Key Points
- Verizon is readying job cuts that could affect as many as 15,000 workers, according to a report.
- Around 200 retail stores will evolve into franchise operations, which will allow Verizon to cut cull employees from its payroll.
- Verizon is focusing on growth opportunities at a time of increased competition from other wireless providers.
Verizon is moving forward with a plan to issue pink slips to as many as 15,000 workers as the company refocuses its efforts around growth business units, according to numerous reports published on Thursday.
The layoffs will also see Verizon shift as many as 200 retail stores into franchised operations, which will allow the company to cut hundreds of people from its payroll, the Wall Street Journal reported.
The job cuts were strongly implied during Verizon’s third quarter (Q3) earnings report last month, The Desk previously reported.

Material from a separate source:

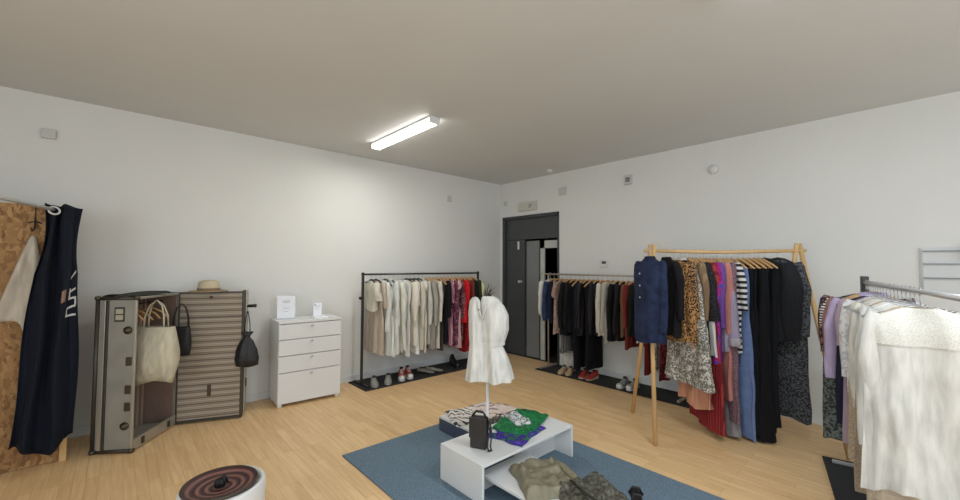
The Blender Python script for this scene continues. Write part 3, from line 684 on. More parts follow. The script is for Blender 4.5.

“To fund our investments in growth, we must significantly cut costs,” Verizon CEO Dan Schulman said in remarks that accompanied the company’s Q3 report last month. “We will reduce our cost to serve, streamline our operating model and be much more capital efficient. Verizon will be a leaner, simpler and more agile business. That frees up resources to invest in growth while maintaining strong margins and cash flow.”
Verizon employs around 100,000 people. If it moves forward with job cuts affecting 15,000 workers, it will account for 15 percent of the company’s global workforce. Most of the job cuts are expected to be made through layoffs, the Wall Street Journal said.
Stock Price
Like other telecom service providers, Verizon has grappled with shifting consumer trends: Customers like its fixed wireless home Internet service and are bundling it with their existing Verizon wireless lines. Other customers are churning out of Verizon and other wireless services to take advantage of new mobile phone offerings from companies like Comcast and Charter, if they prefer land-based broadband Internet instead.
During Q3, Verizon’s postpaid wireless business lost 7,000 more customers than it earned.